E o que é que a vida lhe deu, exatamente?

«Deu-me a maior riqueza que se pode ter, que é a estabilidade. Na Suíça não se fazem fortunas de um dia para o outro, mas há uma boa qualidade de vida em todos os aspetos. Há boas escolas, bons hospitais e o salário é condizente com o que é necessário para se viver. Nesse sentido, tenho tido uma boa qualidade de vida, sim. Nesta altura não me passa pela cabeça regressar a Portugal. Eu estou bem, a minha mulher está bem, o meu filho está bem, estamos todos bem aqui.»

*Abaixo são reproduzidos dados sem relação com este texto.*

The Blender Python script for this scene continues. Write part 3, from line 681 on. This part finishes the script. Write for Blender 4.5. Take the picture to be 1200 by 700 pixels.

O futebol, de resto, está arrumado e bem arrumado num canto da memória. Paulo Teixeira não tem nenhuma questão mal resolvida com o passado: tanto assim, aliás, que continua a gostar do jogo.

«Aprendi a gostar do futebol de uma maneira não competitiva. Não tenho saudades da competição, da pressão de todos os dias ter de treinar muito bem para ganhar um lugar na equipa e no fim da época dar o salto. Disso não sinto falta nenhuma. Mas vejo os jogos do Sporting, que é o meu clube, vejo os jogos da Seleção e quando tenho tempo vejo um bom jogo de futebol internacional.»

Aos 36 anos, Paulo Teixeira tem um emprego estável, o dinheiro que precisa, a companhia da família que ama e a paz de espírito necessária para ser feliz.

E essa é a maior vitória que um homem pode ter na vida.